Syria’s agony is imposing serious costs for neighbors in terms of refugees, lost trade and dampened investment.

Author: Justin Keay

In late September, Cyprus’ Energy minister, Yiorgos Lakkotrypis, and Egypt’s minister of mineral resources, Tarek el-Molla, signed a major agreement for transport of Cypriot natural gas to Egypt for consumption and re-export. They also agreed to speed talks on construction of a pipeline linking the countries.

“Cooperation in the oil and gas sector between the two countries will enhance relations between Cyprus and Egypt,” the two ministers said in a statement. “And [it] will also further unlock and promote the potential of the eastern Mediterranean as a whole.”

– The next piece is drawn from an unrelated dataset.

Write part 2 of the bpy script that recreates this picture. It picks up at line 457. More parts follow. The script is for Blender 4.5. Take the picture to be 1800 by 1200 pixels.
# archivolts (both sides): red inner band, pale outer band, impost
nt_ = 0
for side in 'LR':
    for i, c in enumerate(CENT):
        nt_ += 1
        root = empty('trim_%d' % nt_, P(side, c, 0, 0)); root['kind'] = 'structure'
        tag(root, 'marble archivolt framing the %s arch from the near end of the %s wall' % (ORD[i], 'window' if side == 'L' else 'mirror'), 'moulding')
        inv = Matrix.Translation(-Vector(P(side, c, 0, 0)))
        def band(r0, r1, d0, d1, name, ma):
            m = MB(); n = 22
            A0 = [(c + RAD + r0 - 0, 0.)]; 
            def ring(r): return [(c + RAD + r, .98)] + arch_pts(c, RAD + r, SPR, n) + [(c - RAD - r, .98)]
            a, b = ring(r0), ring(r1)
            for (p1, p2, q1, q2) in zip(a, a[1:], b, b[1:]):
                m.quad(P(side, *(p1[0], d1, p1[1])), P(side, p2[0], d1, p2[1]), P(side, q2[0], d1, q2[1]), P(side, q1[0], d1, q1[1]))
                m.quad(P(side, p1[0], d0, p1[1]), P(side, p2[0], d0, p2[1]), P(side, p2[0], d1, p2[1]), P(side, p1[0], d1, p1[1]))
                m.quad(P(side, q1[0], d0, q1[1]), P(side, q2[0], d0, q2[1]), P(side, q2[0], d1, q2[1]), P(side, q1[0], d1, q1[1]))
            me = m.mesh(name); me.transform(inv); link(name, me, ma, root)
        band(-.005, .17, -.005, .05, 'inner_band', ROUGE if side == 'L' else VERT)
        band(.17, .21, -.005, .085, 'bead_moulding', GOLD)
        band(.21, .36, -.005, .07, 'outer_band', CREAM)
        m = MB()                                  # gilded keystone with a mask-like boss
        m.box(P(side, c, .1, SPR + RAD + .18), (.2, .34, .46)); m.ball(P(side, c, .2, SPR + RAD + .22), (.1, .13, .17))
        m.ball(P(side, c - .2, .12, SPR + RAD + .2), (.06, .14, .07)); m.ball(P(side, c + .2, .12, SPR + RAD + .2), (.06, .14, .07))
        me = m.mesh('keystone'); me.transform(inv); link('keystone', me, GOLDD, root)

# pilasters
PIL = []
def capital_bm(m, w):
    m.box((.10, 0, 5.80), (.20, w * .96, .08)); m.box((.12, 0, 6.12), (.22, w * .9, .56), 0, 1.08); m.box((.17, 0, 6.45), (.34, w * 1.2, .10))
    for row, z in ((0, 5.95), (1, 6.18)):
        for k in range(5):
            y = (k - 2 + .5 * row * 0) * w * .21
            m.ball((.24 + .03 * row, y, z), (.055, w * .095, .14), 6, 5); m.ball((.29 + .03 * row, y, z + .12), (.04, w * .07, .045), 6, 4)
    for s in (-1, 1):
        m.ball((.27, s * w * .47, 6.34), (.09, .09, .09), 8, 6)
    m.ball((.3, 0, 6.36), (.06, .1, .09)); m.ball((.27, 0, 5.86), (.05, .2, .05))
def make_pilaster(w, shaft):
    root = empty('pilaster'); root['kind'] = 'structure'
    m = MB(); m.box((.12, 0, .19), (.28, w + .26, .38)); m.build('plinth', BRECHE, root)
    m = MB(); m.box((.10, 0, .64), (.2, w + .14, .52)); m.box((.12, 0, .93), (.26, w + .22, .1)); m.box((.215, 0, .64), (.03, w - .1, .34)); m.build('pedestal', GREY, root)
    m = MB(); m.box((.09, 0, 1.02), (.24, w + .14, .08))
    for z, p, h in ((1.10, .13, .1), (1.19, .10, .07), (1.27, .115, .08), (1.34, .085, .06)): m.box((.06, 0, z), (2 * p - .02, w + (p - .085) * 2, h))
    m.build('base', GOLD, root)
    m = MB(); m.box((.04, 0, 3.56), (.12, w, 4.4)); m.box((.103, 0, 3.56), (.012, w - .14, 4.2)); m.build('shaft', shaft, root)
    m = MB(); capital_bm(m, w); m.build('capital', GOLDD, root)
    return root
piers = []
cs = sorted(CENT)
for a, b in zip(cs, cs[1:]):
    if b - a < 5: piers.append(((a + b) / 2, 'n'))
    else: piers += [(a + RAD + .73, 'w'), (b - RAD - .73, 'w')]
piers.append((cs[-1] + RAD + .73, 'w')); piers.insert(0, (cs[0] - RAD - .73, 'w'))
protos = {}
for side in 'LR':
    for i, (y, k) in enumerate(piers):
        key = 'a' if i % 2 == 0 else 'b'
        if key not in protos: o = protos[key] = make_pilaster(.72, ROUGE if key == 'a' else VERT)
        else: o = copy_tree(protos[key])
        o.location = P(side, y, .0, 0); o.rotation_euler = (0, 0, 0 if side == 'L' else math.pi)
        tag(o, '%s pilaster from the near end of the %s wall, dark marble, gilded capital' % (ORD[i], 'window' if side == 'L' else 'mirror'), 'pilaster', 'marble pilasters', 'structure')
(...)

For weary observers of the Levant, the agreement—further discussed in mid-October by the leaders of Egypt, Cyprus and Greece at a top-level meeting in Cairo, where cooperation in energy, agriculture, tourism, shipping and commerce was also reviewed—came as something of a relief. Much like last year—and one might say, the year before—these are grim times for the Levant.

“It is impossible to view the Levant right now outside the context of the Syrian war,” says Ayham Kamel, senior analyst for the Levant at Eurasia Group. “There can be no hope of a return to stability until there is some sort of resolution to the conflict.”  The good news—that the terrorist group Daesh (or ISIL) has been losing both territory and manpower—has been overshadowed by Russia’s growing involvement in support of the Assad regime. Fighting in Aleppo and other areas shows little sign of abating, while efforts to mediate a ceasefire have stumbled.

Syria’s economy is in ruins. According to a recent report by the Fitch Group, the economy contracted 25% each year in 2012 and 2013. All components of GDP have continued to contract, especially exports (with most of the country’s oil infrastructure either destroyed or immobilized), which have lost 80% of their value. The economy is expected to contract by at least a further 4% a year going forward; its overall size is expected to be about what it was in the early 1990s by 2020.